Looking For Anne by Irene Gammel
Looking For Anne is the story of how the beloved childrens book Anne Of Green Gables was written. The author has searched through Montgomery's personal and family correspondence, court documents, journals and popular publications of the era to piece together Lucy Maud Montgomery's life experiences leading up to and during the writing of her most famous novel and presents it here as the solution to the "mystery" of Anne.
I didn't enjoy this book at all until I was at least three quarters of the way through it. I was very disappointed because I love the Anne books and I wanted so much to enjoy reading how it all came about. Unfortunately, instead of enjoyment I got the uncomfortable feeling Gammel was working very hard to make me dislike Anne.
The overall tone of Looking For Anne is negative and critical. And I found the author making some very big assumptions at times. Writing about Montgomery's mother, who died when Maud was a baby, she says "...neither of the two photos available suggest that she would have possessed the wit or the intelligence that Maud valued in spiritual kin such as her great -aunt Mary, who was a brilliant conversationalist and literary mind." That seems a rather harsh judgment to make from just a couple of photographs. It doesn't come across as reasonable. Then there are scenes where she tells us what Maud was thinking at the time and again, that's not very realistic to me. I was never sure what was fact and what was assumed from circumstantial evidence.
Gammel writes at length in this book about female friendships in Montgomery's era and about those in the book, and has a great deal to suggest about the sexual qualities of those relationships. "Through clever wit and irony, Maud had a gift of bringing her readers tantalizingly close to unspoken feelings of sensuality and sexuality, while ingeniously portraying these feelings as universal and innocent." She says a lot more about Maud's sexuality but I'm not going to go into it here, because it's not Maud's sexuality I have a problem with. I do have a problem when she begins to imply Maud wrote sexual feelings into the children's friendships in the Anne books. These are 11 year old girls. I've never, ever picked up even a hint of that when reading the Anne books and frankly I find it more than a little bit creepy. She suggests strongly that Montgomery was bisexual and perhaps she was, but I will never in a million years believe that we are meant to think the relationship between those little girls is in any way sexual.
Gammel clearly has a taste for the melodramatic.
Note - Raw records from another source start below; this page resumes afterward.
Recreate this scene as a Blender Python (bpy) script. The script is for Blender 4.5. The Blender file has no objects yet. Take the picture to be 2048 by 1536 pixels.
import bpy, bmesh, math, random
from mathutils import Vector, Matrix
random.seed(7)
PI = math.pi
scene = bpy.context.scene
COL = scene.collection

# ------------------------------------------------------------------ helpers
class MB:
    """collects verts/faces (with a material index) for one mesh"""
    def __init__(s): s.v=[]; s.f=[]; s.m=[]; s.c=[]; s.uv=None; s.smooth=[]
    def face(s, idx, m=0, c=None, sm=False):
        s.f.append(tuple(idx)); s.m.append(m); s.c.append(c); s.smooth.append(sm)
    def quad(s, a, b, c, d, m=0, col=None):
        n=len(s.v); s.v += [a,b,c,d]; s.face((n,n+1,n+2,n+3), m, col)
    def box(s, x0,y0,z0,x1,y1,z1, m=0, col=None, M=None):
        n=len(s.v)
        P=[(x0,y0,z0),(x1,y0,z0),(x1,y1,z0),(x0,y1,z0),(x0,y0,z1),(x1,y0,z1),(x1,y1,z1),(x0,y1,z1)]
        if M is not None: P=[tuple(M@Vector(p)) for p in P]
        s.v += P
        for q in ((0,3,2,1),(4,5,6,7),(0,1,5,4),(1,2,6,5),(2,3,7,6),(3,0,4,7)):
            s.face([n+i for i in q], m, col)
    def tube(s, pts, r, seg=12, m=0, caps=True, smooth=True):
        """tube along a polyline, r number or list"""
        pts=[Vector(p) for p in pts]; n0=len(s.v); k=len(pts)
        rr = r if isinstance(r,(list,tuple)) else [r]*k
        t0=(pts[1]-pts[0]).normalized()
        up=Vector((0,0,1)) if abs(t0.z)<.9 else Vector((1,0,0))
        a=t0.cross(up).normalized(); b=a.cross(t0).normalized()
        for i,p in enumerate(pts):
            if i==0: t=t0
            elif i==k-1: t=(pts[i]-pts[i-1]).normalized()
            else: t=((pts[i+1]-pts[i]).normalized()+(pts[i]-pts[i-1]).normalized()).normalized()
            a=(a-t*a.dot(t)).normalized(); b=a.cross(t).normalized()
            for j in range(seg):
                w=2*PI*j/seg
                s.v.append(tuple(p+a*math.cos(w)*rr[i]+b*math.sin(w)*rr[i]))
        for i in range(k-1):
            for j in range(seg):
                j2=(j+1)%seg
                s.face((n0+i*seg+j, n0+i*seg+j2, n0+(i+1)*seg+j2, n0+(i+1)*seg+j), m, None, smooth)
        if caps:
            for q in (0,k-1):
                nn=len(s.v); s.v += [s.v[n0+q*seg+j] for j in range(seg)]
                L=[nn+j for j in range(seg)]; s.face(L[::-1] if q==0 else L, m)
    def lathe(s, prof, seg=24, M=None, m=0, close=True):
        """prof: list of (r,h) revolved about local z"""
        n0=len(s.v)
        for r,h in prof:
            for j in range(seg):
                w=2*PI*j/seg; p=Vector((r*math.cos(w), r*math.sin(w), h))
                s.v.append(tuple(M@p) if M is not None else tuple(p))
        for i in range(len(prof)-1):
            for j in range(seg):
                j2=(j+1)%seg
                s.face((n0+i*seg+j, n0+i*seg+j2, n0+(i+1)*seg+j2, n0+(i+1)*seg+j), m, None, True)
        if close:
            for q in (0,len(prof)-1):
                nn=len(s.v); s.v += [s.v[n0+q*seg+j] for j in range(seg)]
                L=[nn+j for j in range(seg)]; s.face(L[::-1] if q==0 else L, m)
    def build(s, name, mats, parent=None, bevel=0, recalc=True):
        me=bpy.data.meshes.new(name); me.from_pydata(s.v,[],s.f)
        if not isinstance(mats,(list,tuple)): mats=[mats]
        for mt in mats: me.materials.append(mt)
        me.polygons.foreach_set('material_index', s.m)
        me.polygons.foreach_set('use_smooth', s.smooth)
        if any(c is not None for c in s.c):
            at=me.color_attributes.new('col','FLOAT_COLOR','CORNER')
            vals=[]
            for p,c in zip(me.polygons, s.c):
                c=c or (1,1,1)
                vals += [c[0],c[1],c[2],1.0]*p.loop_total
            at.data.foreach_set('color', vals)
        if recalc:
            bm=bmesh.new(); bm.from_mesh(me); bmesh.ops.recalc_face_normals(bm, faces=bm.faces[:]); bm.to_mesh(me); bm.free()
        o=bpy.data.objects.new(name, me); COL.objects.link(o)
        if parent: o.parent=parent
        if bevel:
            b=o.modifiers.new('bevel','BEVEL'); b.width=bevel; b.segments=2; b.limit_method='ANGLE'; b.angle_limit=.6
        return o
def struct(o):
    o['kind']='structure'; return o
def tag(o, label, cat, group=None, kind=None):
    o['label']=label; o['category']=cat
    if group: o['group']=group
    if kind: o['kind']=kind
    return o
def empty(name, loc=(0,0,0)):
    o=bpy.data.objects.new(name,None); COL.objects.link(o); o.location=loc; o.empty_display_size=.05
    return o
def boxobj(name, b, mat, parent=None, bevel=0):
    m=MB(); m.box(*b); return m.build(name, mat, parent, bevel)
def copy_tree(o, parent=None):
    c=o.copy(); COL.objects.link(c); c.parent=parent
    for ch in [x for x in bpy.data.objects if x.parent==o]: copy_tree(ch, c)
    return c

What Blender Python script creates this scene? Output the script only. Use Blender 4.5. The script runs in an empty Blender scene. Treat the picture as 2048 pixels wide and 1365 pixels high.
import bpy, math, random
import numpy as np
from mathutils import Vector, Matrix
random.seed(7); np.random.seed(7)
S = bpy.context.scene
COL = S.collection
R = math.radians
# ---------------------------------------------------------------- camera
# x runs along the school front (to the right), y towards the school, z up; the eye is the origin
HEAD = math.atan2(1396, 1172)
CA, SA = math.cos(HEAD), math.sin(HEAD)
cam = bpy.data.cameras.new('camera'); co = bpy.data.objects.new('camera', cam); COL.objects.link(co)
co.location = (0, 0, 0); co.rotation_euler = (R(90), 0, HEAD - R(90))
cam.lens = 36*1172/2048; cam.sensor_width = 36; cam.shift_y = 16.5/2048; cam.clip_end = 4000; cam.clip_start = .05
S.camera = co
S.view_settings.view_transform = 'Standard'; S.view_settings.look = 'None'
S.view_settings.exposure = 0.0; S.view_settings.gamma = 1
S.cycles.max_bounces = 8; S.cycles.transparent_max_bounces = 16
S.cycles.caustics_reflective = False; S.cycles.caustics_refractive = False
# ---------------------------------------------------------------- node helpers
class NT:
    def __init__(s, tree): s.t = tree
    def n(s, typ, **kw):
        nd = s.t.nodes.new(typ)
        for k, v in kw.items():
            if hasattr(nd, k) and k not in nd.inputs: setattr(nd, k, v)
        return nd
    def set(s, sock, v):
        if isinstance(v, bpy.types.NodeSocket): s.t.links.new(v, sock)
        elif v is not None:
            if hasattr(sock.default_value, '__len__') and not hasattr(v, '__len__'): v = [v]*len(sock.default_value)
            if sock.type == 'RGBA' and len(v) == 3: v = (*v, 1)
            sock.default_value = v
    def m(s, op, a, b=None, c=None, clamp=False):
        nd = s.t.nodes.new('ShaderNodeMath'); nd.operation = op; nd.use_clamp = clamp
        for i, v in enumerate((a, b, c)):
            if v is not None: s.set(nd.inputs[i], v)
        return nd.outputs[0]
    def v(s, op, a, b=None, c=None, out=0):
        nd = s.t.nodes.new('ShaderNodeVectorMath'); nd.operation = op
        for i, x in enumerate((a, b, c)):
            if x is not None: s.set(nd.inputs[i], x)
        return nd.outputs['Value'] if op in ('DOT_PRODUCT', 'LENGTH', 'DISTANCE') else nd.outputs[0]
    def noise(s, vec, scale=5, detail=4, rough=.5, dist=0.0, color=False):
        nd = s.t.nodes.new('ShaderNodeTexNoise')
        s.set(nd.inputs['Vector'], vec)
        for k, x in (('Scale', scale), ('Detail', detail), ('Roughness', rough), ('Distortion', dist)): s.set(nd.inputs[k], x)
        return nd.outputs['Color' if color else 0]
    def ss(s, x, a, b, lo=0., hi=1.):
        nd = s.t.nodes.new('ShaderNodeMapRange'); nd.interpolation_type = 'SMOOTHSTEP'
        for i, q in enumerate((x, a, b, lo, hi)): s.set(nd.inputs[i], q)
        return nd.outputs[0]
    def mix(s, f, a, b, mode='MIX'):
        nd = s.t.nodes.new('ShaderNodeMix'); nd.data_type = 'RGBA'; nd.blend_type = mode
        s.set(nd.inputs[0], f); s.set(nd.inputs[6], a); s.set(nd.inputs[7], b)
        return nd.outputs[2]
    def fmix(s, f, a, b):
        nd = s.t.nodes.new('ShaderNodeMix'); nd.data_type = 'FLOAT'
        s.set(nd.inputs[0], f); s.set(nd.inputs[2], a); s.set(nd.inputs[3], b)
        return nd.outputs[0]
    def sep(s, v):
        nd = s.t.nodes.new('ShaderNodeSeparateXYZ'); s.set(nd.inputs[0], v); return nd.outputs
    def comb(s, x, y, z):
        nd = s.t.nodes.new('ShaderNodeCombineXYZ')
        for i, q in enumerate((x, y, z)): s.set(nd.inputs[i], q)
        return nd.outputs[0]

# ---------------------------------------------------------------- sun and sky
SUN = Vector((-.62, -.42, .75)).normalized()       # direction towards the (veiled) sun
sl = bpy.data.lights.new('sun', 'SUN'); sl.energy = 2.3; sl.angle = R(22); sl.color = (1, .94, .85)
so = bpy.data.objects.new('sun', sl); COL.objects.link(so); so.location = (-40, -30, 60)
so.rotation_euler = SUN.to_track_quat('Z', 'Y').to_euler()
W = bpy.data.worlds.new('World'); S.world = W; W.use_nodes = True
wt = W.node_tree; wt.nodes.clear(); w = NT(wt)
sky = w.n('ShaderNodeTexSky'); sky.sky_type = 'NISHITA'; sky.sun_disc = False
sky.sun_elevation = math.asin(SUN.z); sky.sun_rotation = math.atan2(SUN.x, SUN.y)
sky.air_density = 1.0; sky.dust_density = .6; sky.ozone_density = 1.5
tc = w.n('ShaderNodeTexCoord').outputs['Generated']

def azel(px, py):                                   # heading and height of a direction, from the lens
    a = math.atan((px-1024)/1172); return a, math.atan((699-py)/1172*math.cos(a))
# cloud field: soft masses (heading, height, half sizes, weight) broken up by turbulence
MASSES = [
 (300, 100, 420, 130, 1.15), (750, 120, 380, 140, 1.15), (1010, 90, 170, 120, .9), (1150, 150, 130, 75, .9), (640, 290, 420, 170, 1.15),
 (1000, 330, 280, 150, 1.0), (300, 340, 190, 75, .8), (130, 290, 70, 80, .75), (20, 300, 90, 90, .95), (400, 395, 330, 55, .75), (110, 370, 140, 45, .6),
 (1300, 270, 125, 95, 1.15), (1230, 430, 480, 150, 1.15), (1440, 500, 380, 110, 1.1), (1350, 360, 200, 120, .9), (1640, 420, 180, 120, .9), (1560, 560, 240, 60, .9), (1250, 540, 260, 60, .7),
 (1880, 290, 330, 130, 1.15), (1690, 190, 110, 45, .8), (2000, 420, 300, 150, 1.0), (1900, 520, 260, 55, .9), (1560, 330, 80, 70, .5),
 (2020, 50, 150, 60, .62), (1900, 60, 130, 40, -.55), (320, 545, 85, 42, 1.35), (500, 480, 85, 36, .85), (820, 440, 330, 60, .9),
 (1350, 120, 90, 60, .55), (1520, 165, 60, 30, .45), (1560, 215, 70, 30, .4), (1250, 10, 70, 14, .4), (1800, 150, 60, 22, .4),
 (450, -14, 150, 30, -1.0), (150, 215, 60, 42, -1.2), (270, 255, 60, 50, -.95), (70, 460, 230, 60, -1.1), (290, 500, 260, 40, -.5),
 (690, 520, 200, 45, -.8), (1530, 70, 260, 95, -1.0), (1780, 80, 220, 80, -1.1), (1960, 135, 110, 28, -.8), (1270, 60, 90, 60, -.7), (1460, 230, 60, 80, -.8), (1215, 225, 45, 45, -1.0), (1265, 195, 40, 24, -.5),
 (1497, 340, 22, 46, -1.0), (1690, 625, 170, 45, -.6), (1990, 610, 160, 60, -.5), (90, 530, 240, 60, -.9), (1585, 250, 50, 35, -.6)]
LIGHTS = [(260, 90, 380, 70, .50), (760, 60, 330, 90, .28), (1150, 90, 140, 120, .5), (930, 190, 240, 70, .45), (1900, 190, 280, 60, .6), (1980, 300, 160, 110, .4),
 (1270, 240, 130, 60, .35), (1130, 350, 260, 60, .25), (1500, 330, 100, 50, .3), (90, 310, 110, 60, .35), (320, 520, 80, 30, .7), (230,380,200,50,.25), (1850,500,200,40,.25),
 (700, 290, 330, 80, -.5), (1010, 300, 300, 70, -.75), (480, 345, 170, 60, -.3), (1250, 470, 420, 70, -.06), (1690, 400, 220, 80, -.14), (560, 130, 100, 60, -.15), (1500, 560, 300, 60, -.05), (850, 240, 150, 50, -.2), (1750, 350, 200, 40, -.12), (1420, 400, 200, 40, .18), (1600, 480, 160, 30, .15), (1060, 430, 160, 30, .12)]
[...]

It shows up when she calls Anne of Green Gables "a much more secular and subversive novel" than other novels of the day. And again when she refers several times to Maud Montgomery being a "virtual prisoner" during the years she lived with her aging grandmother; she probably did feel trapped at times, but say it too many times and eyes will roll. Then, when Maud is returning home from a business trip to Boston (the one get-away approved by her grandmother), Gammel, to emphasize the empty life she is going back to after a happy, fun-filled time away, writes "When she arrived at the train station on Prince Edward Island, George Campbell picked her up on the cold and rattling buggy. Sleet blew into her face the whole way home." Overkill? For me, yes.
Another thing that struck me the wrong way was Gammel repeatedly referring to Anne as a pagan. In fact she implies that all lovers of nature are pagan. I looked up the definition of pagan just to be sure I wasn't overreacting and it seems she does mean to say that Maud, Anne and anyone else who loves flowers, brooks and fields are unbelievers, and "unbeliever" is the dictionary's definition, not just mine. Now, I believe in God. But I'm also very fond of growing things, bodies of water and night skies. These things are really not mutually exclusive. I think Gammel is taking way too big a leap here, and when considered together with the leap taken from friendship to sexual feelings, and her tendency toward melodrama, this author loses pretty much all credibility with me.
As I said earlier I didn't like it at all till close to the end, and the reason for my interest at that point was that she might say other outrageous things I wouldn't want to miss. Or maybe she'd somehow make all the other stuff make sense. And, this was our book club selection for March and I didn't want to miss anything. So I read through to the end, and now, truthfully, I sort of wish I'd never read it at all.